Repeat the lines that follow, leaving nothing out.

>>>>

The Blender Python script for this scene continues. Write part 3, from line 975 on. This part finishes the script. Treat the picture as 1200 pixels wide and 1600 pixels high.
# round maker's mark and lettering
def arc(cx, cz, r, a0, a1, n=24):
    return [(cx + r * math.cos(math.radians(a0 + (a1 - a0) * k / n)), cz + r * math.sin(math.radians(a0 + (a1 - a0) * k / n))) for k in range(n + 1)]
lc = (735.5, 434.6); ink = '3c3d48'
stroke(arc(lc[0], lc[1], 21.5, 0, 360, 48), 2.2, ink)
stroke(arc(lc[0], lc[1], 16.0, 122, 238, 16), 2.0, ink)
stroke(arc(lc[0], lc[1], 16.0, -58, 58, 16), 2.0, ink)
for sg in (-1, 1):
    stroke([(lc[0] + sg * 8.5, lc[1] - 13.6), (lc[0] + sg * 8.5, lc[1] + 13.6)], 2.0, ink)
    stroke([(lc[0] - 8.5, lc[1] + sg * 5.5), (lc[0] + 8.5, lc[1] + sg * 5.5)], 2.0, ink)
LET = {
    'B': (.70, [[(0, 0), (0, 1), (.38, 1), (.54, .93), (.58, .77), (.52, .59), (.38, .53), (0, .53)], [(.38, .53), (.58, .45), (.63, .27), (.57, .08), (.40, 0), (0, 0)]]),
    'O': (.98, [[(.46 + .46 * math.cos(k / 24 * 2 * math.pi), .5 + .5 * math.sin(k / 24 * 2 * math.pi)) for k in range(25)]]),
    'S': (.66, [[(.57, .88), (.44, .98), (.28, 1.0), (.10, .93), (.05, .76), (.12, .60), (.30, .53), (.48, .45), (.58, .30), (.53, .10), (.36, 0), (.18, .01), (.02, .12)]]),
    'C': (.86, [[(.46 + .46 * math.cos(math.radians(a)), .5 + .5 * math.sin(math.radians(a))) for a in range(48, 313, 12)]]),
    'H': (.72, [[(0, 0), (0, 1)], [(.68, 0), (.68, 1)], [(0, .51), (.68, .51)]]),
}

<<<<

> WRITTEN ANSWER:
The Blender Python script for this scene continues. Write part 3, from line 975 on. This part finishes the script. Treat the picture as 1200 pixels wide and 1600 pixels high.
# round maker's mark and lettering
def arc(cx, cz, r, a0, a1, n=24):
    return [(cx + r * math.cos(math.radians(a0 + (a1 - a0) * k / n)), cz + r * math.sin(math.radians(a0 + (a1 - a0) * k / n))) for k in range(n + 1)]
lc = (735.5, 434.6); ink = '3c3d48'
stroke(arc(lc[0], lc[1], 21.5, 0, 360, 48), 2.2, ink)
stroke(arc(lc[0], lc[1], 16.0, 122, 238, 16), 2.0, ink)
stroke(arc(lc[0], lc[1], 16.0, -58, 58, 16), 2.0, ink)
for sg in (-1, 1):
    stroke([(lc[0] + sg * 8.5, lc[1] - 13.6), (lc[0] + sg * 8.5, lc[1] + 13.6)], 2.0, ink)
    stroke([(lc[0] - 8.5, lc[1] + sg * 5.5), (lc[0] + 8.5, lc[1] + sg * 5.5)], 2.0, ink)
LET = {
    'B': (.70, [[(0, 0), (0, 1), (.38, 1), (.54, .93), (.58, .77), (.52, .59), (.38, .53), (0, .53)], [(.38, .53), (.58, .45), (.63, .27), (.57, .08), (.40, 0), (0, 0)]]),
    'O': (.98, [[(.46 + .46 * math.cos(k / 24 * 2 * math.pi), .5 + .5 * math.sin(k / 24 * 2 * math.pi)) for k in range(25)]]),
    'S': (.66, [[(.57, .88), (.44, .98), (.28, 1.0), (.10, .93), (.05, .76), (.12, .60), (.30, .53), (.48, .45), (.58, .30), (.53, .10), (.36, 0), (.18, .01), (.02, .12)]]),
    'C': (.86, [[(.46 + .46 * math.cos(math.radians(a)), .5 + .5 * math.sin(math.radians(a))) for a in range(48, 313, 12)]]),
    'H': (.72, [[(0, 0), (0, 1)], [(.68, 0), (.68, 1)], [(0, .51), (.68, .51)]]),
}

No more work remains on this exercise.